● EXERCISE DIRECTIONS
Return the material below in full and exactly.

* start DATA PROVIDED *

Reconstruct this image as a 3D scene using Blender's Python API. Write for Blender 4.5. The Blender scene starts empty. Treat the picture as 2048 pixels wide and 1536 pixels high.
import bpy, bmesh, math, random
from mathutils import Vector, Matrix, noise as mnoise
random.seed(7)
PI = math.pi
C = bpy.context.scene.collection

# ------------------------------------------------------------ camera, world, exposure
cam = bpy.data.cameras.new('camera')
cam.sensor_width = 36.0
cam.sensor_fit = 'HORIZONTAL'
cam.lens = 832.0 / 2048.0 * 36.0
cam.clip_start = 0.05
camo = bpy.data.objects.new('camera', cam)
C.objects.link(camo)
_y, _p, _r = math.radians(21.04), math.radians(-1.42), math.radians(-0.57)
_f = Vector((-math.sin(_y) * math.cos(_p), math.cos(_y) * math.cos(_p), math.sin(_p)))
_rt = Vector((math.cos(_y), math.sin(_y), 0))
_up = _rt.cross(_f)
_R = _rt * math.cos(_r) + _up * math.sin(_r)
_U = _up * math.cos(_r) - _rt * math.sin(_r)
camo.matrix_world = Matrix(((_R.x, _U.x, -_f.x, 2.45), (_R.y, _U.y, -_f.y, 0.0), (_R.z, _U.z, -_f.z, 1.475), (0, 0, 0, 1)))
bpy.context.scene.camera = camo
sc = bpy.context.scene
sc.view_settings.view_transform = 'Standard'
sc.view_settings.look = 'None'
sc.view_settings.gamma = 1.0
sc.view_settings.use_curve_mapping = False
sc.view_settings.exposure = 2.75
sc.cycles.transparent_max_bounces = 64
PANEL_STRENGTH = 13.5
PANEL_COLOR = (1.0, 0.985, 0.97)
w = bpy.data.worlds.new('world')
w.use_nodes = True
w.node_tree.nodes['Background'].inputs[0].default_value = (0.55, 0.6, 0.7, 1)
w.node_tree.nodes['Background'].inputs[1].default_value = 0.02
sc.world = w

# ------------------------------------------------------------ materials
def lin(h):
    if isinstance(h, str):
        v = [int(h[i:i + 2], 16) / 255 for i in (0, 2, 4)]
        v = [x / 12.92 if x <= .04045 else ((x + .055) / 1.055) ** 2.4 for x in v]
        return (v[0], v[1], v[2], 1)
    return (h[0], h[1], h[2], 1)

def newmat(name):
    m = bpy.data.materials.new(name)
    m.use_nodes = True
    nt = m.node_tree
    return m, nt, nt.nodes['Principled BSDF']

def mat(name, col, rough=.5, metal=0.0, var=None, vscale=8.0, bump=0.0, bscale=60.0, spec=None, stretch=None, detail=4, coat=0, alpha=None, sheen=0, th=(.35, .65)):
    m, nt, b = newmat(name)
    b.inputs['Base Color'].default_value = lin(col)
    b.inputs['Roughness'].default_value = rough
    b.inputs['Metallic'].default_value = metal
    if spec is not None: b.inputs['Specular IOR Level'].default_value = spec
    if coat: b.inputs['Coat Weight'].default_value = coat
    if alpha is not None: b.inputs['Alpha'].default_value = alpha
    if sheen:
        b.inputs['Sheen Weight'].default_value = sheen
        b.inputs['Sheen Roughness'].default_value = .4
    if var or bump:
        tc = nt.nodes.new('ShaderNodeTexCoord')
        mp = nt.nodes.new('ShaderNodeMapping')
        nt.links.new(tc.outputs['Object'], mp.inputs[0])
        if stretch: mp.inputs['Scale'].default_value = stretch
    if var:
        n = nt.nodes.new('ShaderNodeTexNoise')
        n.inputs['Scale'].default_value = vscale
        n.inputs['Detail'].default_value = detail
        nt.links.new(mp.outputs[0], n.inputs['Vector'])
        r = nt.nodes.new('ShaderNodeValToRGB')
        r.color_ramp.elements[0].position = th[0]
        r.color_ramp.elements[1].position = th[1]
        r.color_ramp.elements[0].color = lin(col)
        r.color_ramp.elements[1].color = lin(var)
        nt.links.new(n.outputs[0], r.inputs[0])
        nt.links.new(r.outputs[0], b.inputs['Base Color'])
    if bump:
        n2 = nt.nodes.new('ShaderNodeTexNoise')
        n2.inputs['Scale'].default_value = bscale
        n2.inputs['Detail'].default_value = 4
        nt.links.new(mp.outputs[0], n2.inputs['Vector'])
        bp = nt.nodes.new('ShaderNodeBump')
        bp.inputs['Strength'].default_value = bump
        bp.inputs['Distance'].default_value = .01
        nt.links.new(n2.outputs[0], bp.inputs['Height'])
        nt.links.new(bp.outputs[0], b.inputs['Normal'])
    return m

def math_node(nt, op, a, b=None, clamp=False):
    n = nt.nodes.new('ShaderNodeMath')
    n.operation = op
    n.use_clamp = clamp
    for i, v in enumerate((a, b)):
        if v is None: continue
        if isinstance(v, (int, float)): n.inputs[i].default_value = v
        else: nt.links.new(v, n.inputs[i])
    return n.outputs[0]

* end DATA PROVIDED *

● WRITTEN ANSWER
Reconstruct this image as a 3D scene using Blender's Python API. Write for Blender 4.5. The Blender scene starts empty. Treat the picture as 2048 pixels wide and 1536 pixels high.
import bpy, bmesh, math, random
from mathutils import Vector, Matrix, noise as mnoise
random.seed(7)
PI = math.pi
C = bpy.context.scene.collection

# ------------------------------------------------------------ camera, world, exposure
cam = bpy.data.cameras.new('camera')
cam.sensor_width = 36.0
cam.sensor_fit = 'HORIZONTAL'
cam.lens = 832.0 / 2048.0 * 36.0
cam.clip_start = 0.05
camo = bpy.data.objects.new('camera', cam)
C.objects.link(camo)
_y, _p, _r = math.radians(21.04), math.radians(-1.42), math.radians(-0.57)
_f = Vector((-math.sin(_y) * math.cos(_p), math.cos(_y) * math.cos(_p), math.sin(_p)))
_rt = Vector((math.cos(_y), math.sin(_y), 0))
_up = _rt.cross(_f)
_R = _rt * math.cos(_r) + _up * math.sin(_r)
_U = _up * math.cos(_r) - _rt * math.sin(_r)
camo.matrix_world = Matrix(((_R.x, _U.x, -_f.x, 2.45), (_R.y, _U.y, -_f.y, 0.0), (_R.z, _U.z, -_f.z, 1.475), (0, 0, 0, 1)))
bpy.context.scene.camera = camo
sc = bpy.context.scene
sc.view_settings.view_transform = 'Standard'
sc.view_settings.look = 'None'
sc.view_settings.gamma = 1.0
sc.view_settings.use_curve_mapping = False
sc.view_settings.exposure = 2.75
sc.cycles.transparent_max_bounces = 64
PANEL_STRENGTH = 13.5
PANEL_COLOR = (1.0, 0.985, 0.97)
w = bpy.data.worlds.new('world')
w.use_nodes = True
w.node_tree.nodes['Background'].inputs[0].default_value = (0.55, 0.6, 0.7, 1)
w.node_tree.nodes['Background'].inputs[1].default_value = 0.02
sc.world = w

# ------------------------------------------------------------ materials
def lin(h):
    if isinstance(h, str):
        v = [int(h[i:i + 2], 16) / 255 for i in (0, 2, 4)]
        v = [x / 12.92 if x <= .04045 else ((x + .055) / 1.055) ** 2.4 for x in v]
        return (v[0], v[1], v[2], 1)
    return (h[0], h[1], h[2], 1)

def newmat(name):
    m = bpy.data.materials.new(name)
    m.use_nodes = True
    nt = m.node_tree
    return m, nt, nt.nodes['Principled BSDF']

def mat(name, col, rough=.5, metal=0.0, var=None, vscale=8.0, bump=0.0, bscale=60.0, spec=None, stretch=None, detail=4, coat=0, alpha=None, sheen=0, th=(.35, .65)):
    m, nt, b = newmat(name)
    b.inputs['Base Color'].default_value = lin(col)
    b.inputs['Roughness'].default_value = rough
    b.inputs['Metallic'].default_value = metal
    if spec is not None: b.inputs['Specular IOR Level'].default_value = spec
    if coat: b.inputs['Coat Weight'].default_value = coat
    if alpha is not None: b.inputs['Alpha'].default_value = alpha
    if sheen:
        b.inputs['Sheen Weight'].default_value = sheen
        b.inputs['Sheen Roughness'].default_value = .4
    if var or bump:
        tc = nt.nodes.new('ShaderNodeTexCoord')
        mp = nt.nodes.new('ShaderNodeMapping')
        nt.links.new(tc.outputs['Object'], mp.inputs[0])
        if stretch: mp.inputs['Scale'].default_value = stretch
    if var:
        n = nt.nodes.new('ShaderNodeTexNoise')
        n.inputs['Scale'].default_value = vscale
        n.inputs['Detail'].default_value = detail
        nt.links.new(mp.outputs[0], n.inputs['Vector'])
        r = nt.nodes.new('ShaderNodeValToRGB')
        r.color_ramp.elements[0].position = th[0]
        r.color_ramp.elements[1].position = th[1]
        r.color_ramp.elements[0].color = lin(col)
        r.color_ramp.elements[1].color = lin(var)
        nt.links.new(n.outputs[0], r.inputs[0])
        nt.links.new(r.outputs[0], b.inputs['Base Color'])
    if bump:
        n2 = nt.nodes.new('ShaderNodeTexNoise')
        n2.inputs['Scale'].default_value = bscale
        n2.inputs['Detail'].default_value = 4
        nt.links.new(mp.outputs[0], n2.inputs['Vector'])
        bp = nt.nodes.new('ShaderNodeBump')
        bp.inputs['Strength'].default_value = bump
        bp.inputs['Distance'].default_value = .01
        nt.links.new(n2.outputs[0], bp.inputs['Height'])
        nt.links.new(bp.outputs[0], b.inputs['Normal'])
    return m

def math_node(nt, op, a, b=None, clamp=False):
    n = nt.nodes.new('ShaderNodeMath')
    n.operation = op
    n.use_clamp = clamp
    for i, v in enumerate((a, b)):
        if v is None: continue
        if isinstance(v, (int, float)): n.inputs[i].default_value = v
        else: nt.links.new(v, n.inputs[i])
    return n.outputs[0]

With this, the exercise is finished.